Release the kraken: on awards, puppies and politics

Apr 05, 2015 09:06

So, all those who care know that the Hugo Awards nominees list for this year was released yesterday at noon Pacific time. Like the kraken, it has unleashed its power upon the fannish waves. I heard about the Sad Puppies campaign last year but didn't pay much attention as I wasn't registered for WorldCon and therefore couldn't vote. This year, I paid more attention since I'll be attending Sasquan and am eligible to vote. I surveyed a number of recommendation lists. I did not review the Sad or Rabid Puppies recommendation lists because, honestly, when I did searches online for rec lists, they never came up. I read a bunch of stuff. I got my Hugo ballot in to the concom at almost the last minute. As it turned out, almost none of the works I chose for my ballot aligned with those on the Sad or Rabid Puppies lists. (The single exception is the long-form dramatic presentation ballot, which I suspect is true for most of fandom. The pickins is what Hollywood gives us and the choice is much narrower than it is for fiction.) That had nothing to do with politics. It had to do with which works I thought merited recognition in the field.

I spent yesterday ghosting Norwescon and didn't get to see the list of nominees until I got home late last night. And then I went to bed. And I slept badly. I woke up every hour or two. It might have been that the cats were traversing the bed in pretty adamant bids for attention. It might have been my cold plaguing me for yet another night. One thing I'm sure of: a lot of it was because of what I recognized in the Hugo balloting.

I send my congratulations to the nominees. My plan was to do pretty much what Scalzi recommends, well before I read his post, which is to try to read the nominees and vote according to my evaluation of the quality of same, including casting a "No Award" vote if I don't think any of the works rises to Hugo caliber. That's what every good Hugo voter should do. My vote is my own and it's private.

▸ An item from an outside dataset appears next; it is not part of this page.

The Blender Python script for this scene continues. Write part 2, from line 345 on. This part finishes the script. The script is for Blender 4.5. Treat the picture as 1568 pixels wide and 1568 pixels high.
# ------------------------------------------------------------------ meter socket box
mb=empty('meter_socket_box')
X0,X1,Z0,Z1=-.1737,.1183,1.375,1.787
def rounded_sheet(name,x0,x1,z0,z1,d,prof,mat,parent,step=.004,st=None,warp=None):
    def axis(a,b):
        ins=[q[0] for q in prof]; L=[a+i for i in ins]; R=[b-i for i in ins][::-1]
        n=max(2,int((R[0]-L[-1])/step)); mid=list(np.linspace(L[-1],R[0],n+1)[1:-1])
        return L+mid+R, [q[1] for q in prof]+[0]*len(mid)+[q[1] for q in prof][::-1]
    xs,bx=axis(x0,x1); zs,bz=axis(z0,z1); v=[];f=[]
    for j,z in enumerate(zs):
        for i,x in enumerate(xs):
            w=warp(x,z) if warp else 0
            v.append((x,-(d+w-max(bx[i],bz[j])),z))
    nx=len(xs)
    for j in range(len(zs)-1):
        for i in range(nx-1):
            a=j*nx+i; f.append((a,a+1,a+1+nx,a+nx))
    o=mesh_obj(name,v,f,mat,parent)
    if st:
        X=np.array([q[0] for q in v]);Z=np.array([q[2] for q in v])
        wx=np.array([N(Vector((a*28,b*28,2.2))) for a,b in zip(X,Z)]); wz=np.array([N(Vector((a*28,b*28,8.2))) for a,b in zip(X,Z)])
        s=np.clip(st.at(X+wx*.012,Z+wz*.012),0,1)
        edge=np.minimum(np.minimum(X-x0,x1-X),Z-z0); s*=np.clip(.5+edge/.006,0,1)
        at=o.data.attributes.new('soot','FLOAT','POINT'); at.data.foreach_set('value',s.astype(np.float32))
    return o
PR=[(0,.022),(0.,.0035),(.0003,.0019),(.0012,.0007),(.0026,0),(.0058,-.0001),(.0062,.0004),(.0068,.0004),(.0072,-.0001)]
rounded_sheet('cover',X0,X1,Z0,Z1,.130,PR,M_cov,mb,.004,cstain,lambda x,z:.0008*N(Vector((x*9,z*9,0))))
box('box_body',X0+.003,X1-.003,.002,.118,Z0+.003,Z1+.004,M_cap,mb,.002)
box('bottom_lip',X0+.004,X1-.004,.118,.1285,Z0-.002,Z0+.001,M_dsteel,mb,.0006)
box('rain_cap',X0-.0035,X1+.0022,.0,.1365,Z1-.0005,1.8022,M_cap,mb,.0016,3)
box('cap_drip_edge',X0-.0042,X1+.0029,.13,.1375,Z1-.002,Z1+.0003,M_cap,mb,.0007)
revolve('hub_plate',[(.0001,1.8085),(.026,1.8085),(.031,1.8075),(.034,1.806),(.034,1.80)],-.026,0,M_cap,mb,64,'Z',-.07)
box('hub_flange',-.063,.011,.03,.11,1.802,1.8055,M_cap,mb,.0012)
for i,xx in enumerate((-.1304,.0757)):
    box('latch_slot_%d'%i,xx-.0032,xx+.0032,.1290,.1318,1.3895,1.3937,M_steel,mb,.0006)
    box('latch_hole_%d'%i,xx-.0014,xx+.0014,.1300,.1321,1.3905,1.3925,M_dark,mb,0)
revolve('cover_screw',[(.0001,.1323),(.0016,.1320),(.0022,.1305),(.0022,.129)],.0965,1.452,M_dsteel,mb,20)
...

I will also say that I know that people have campaigned for Hugo Awards over the decades, some shamelessly, others quietly. The Sad and Rabid Puppies have taken Hugo campaigning to a whole new level. Does that bother me? Yeah.

I think what really bothers me about this whole thing is two-fold.

First, the Sad and Rabid Puppies campaigns have taken the evaluation of art and turned it into the evaluation of political alignment. They've made it into a conservative versus progressive contest, rather than a quality-and-popularity race to the top. Part of their argument is that authors who represent their values have not been adequately represented in the Hugo lists. This sounds uncomfortably like the "Christians are being persecuted" argument that we hear in mainstream politics so much, and that rings hollow to people of color, LGTB people, Jews and people of other faiths, lower-income populations and so on.

Second, presenting and blindly voting for a curated slate of candidates removes the personal, peculiar nature of Hugo voting. Abi Sutherland wrote a really good post about this over on Making Light, and I tend to agree. There's a group-think element to the idea of a curated slate of Hugo nominees that, while I can't speak for other fans and pros, really rubs me the wrong way and feels antithetical to what the science fiction and fantasy community as a whole tends to strive for.

As I consider it, the Hugos are a reflection of the core of science fiction and fantasy fannish culture and community. It has always represented what we're thinking about, talking about, wrestling with. As such, it's also always been representative of what the larger culture in which we function is wrestling with as well. Given the Conservative backlash against things like the Affordable Care Act, the legalization of same-sex marriage, and efforts to raise the minimum wage, the manifestation of a backlash against a more diverse Hugo ballot is not surprising. From my perspective, the explicitly-stated backlash against a more literary approach in the genre is representative of a resistance to more nuanced political thinking. And so the mundane invades the fannish with all the tentacles associated with a kraken.

As I said above, I'll do my best to read the nominees (I can't promise I'll finish them all; time is limited) and vote based on my evaluation of the works in question, including retaining the option to vote "No Award" if that seems appropriate. (I suspect there will be a lot of that, truth to tell.) And I'll hope that next year, I won't lose sleep over the Hugo nomination process. The trouble with tentacles is that they are many and have suckers that are hard to get free of. We'll see how it goes.

-----------------
Post-script: Adam-Troy Castro's comment on the whole thing is instructive in its way. Over on Facebook, he says "In 1970, the Best novel Hugo was lost, lost, by Kurt Vonnegut's SLAUGHTERHOUSE FIVE. That was the year BUG JACK BARRON by Norman Spinrad was nominated. Which didn't win because Ursula le Guin won for LEFT HAND OF DARKNESS. I can offer no further commentary at this time." He links to Charlie Jane Anders' piece on i09 commenting on the Hugo balloting, which offers some history and context as well as her own, inimitable analysis.

Post post-script: It turns out that one of the nominees for Best Fan Writer has declined his nomination. He has written a surgically thorough explanation of his choice and an excruciatingly detailed analysis of the Hugos. It's long but it's fascinating reading.